Excerpt from a dataset:
★ ★ ★
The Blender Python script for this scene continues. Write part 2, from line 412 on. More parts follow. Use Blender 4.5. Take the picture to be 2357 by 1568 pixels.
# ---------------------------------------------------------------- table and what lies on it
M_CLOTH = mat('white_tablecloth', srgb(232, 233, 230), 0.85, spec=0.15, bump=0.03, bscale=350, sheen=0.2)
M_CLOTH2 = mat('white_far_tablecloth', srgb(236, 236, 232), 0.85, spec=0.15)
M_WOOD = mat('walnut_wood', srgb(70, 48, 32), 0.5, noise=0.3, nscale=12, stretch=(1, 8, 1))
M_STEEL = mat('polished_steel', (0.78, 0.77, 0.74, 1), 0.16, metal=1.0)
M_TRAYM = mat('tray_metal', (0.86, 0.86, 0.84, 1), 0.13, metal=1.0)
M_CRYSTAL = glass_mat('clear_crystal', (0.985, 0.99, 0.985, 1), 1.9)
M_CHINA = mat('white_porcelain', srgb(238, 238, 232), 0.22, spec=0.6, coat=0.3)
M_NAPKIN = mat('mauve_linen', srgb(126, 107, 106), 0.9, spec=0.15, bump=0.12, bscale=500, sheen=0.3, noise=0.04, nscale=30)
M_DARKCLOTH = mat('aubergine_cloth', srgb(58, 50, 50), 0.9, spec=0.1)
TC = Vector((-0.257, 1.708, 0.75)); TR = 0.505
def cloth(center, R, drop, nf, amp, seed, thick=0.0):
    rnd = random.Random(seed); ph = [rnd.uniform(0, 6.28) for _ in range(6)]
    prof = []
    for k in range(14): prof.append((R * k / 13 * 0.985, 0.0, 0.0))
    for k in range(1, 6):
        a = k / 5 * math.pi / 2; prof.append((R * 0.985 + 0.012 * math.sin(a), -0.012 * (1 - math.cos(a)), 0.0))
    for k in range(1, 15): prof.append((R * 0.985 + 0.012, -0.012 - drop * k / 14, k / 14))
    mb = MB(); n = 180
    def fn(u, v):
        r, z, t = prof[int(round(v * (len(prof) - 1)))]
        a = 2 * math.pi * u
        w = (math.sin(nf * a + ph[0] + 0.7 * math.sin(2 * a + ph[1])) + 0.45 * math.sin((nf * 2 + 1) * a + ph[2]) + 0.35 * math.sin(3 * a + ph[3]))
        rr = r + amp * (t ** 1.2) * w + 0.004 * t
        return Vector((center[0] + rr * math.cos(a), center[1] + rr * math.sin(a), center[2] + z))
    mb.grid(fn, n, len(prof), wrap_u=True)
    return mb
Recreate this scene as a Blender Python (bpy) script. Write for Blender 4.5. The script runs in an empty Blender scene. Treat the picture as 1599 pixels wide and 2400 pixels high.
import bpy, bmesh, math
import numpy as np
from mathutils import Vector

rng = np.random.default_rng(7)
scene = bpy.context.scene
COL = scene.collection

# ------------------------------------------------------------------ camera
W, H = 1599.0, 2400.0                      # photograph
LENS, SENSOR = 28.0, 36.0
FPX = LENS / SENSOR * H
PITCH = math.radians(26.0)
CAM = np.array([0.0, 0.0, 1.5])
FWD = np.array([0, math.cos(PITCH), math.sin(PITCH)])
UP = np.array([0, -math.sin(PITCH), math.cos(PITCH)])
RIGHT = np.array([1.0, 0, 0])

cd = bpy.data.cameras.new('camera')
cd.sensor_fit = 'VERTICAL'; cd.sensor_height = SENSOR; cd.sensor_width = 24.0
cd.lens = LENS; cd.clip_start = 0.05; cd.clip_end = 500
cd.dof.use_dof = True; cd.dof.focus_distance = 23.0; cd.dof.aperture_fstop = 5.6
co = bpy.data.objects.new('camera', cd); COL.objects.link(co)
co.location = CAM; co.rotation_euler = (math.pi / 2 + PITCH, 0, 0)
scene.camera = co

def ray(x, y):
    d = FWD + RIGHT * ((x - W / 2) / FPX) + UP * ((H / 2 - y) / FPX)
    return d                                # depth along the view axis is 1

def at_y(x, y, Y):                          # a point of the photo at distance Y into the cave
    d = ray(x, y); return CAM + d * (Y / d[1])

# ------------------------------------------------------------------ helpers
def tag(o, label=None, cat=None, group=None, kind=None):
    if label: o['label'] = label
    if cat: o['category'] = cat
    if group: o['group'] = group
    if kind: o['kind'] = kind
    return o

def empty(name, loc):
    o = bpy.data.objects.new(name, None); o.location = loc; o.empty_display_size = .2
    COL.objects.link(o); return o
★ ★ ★
Copy out every line where the word "Python" occurs.

In response:
The Blender Python script for this scene continues. Write part 2, from line 412 on. More parts follow. Use Blender 4.5. Take the picture to be 2357 by 1568 pixels.
Recreate this scene as a Blender Python (bpy) script. Write for Blender 4.5. The script runs in an empty Blender scene. Treat the picture as 1599 pixels wide and 2400 pixels high.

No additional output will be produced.